ABSTRACT

Existential philosophy is commonly associated with ‘existentialism’ and understood as a both cultural and philosophical movement in Europe in the 1930s to 1950s. Sartre (2007) was the first to label his philosophy with the term ‘existentialism’ but he is far from the only philosopher who has been occupied with matters of existence or, more precisely, what it means to exist as a human being. This has been the concern of many philosophers at least since the Ancient Greek philosophers. Furthermore, some philosophers who are commonly associated with ‘existentialism’, such as Heidegger, Marcel and Camus, explicitly repudiated the label. In this essay, I therefore attempt to clarify an understanding of existential philosophy that is not restricted to the particular understanding outlined and labelled by Sartre.
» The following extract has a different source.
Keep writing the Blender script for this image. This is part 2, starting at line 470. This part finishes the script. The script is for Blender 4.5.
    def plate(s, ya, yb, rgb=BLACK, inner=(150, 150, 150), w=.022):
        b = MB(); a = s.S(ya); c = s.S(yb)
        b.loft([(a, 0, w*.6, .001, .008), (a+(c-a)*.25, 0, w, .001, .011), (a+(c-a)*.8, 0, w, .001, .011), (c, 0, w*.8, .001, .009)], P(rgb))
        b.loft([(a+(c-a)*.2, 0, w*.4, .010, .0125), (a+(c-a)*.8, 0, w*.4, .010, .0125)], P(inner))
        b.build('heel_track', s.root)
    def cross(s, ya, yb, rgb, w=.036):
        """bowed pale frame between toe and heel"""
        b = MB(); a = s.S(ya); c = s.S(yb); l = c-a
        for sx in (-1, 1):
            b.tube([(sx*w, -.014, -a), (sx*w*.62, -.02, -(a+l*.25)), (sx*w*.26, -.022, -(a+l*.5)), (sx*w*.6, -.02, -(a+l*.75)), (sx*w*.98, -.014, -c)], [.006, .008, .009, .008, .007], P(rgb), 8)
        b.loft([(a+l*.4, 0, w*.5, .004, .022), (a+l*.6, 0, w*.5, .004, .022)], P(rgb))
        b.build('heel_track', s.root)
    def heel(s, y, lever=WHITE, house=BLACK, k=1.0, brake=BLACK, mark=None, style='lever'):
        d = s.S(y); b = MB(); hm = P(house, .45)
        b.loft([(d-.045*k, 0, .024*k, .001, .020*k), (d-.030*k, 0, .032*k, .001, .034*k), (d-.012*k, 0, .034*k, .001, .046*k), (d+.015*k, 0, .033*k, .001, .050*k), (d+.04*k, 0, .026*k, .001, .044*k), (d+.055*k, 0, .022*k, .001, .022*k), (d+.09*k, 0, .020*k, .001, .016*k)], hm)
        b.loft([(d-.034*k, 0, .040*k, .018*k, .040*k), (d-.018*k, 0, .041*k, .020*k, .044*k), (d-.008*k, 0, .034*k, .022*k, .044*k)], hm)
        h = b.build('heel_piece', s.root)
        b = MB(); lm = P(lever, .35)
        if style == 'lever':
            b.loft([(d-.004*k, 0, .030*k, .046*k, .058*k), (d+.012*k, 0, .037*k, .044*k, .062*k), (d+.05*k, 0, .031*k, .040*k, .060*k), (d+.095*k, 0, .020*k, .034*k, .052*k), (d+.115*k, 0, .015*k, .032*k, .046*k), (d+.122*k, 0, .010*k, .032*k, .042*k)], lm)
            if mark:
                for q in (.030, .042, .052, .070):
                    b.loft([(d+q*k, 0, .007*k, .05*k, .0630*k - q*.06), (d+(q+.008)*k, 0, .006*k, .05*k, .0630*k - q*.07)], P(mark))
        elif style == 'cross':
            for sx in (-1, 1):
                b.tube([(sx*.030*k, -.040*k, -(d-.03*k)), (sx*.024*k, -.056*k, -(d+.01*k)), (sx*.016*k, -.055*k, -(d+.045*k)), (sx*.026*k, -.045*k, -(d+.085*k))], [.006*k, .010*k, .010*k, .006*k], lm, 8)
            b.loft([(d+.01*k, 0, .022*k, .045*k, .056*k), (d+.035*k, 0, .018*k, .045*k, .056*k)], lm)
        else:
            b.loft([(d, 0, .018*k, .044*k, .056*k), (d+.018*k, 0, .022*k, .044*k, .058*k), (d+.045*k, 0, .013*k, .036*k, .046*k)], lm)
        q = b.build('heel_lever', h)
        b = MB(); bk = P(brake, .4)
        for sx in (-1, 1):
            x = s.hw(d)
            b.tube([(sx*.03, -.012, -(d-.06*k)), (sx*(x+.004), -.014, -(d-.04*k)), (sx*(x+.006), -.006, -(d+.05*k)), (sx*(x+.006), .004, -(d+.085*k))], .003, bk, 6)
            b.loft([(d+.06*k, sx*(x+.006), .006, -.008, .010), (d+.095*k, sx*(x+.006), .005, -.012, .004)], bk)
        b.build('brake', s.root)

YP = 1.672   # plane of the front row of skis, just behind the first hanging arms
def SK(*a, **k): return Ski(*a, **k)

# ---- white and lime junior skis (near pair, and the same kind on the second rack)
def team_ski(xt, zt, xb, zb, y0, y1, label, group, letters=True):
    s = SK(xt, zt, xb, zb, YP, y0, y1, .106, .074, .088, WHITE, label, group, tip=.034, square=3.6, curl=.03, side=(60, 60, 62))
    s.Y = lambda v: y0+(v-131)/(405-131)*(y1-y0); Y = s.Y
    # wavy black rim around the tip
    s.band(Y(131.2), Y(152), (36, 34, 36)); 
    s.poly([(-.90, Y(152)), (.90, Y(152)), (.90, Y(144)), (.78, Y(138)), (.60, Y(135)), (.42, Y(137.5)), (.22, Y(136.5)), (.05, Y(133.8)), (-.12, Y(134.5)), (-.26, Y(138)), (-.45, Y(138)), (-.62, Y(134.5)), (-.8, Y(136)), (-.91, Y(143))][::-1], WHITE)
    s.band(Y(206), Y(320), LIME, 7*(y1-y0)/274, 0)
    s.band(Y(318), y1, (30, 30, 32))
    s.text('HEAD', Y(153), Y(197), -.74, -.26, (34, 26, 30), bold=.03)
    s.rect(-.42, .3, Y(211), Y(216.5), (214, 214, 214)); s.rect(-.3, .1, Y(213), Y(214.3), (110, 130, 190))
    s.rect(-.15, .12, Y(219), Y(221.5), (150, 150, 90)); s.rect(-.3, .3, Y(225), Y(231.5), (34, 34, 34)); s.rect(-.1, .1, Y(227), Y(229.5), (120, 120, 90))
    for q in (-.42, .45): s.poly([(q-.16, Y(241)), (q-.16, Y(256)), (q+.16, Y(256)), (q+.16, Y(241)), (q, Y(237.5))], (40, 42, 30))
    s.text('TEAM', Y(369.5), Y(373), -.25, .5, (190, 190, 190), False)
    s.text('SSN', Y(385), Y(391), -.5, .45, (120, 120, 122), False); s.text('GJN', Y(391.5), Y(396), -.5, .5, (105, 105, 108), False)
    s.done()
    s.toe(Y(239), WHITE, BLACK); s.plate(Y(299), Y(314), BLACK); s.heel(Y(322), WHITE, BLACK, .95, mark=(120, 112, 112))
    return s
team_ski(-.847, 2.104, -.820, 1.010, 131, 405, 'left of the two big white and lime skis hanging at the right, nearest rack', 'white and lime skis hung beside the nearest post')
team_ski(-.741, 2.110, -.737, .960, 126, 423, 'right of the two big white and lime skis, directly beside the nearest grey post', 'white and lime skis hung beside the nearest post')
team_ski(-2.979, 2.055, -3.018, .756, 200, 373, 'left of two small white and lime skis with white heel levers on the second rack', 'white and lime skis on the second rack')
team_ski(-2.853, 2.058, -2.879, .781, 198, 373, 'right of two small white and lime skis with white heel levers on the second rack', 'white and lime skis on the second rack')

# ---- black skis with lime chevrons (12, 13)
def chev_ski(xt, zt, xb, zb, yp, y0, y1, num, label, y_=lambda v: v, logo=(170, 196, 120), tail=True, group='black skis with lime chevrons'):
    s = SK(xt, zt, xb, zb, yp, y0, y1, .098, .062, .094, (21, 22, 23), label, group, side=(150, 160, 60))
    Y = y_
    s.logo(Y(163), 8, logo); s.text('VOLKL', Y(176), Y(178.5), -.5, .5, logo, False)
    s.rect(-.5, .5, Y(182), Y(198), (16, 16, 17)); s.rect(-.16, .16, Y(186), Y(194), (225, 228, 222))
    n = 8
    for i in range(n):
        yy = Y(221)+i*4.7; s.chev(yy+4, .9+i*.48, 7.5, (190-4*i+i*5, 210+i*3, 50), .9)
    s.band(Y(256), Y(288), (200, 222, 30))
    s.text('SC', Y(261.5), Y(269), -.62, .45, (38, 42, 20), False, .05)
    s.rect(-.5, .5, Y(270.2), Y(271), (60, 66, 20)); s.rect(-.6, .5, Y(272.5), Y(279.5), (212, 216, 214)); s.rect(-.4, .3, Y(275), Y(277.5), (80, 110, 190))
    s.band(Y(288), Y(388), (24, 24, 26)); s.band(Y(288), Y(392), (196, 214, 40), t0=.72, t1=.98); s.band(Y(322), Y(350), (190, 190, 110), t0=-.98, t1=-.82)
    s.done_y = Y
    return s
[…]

To describe existential philosophy as an ‘-ism’ can easily denote a certain view and particular (i. e. Sartrean) construal of human existence (Schacht 2012). But existential philosophy is not a school of thought with an agreed project and programme (like, for example, the logical positivism of the Vienna circle or the critical theory of the Frankfurt school). Moreover, it could be argued that existential philosophy is not a philosophical branch of its own but rather a subcategory to especially existential phenomenology, theology and existential psychology. This would be hard to deny since most, perhaps all, existential philosophers either declared themselves to belong to one of these traditions or have informed subsequent studies within these fields. In that sense, it would be more appropriate to consider existential philosophers as a family or perhaps a philosophical movement (Cooper 2012). Existential philosophy thus understood describes a number of philosophers with a shared interest in human existence.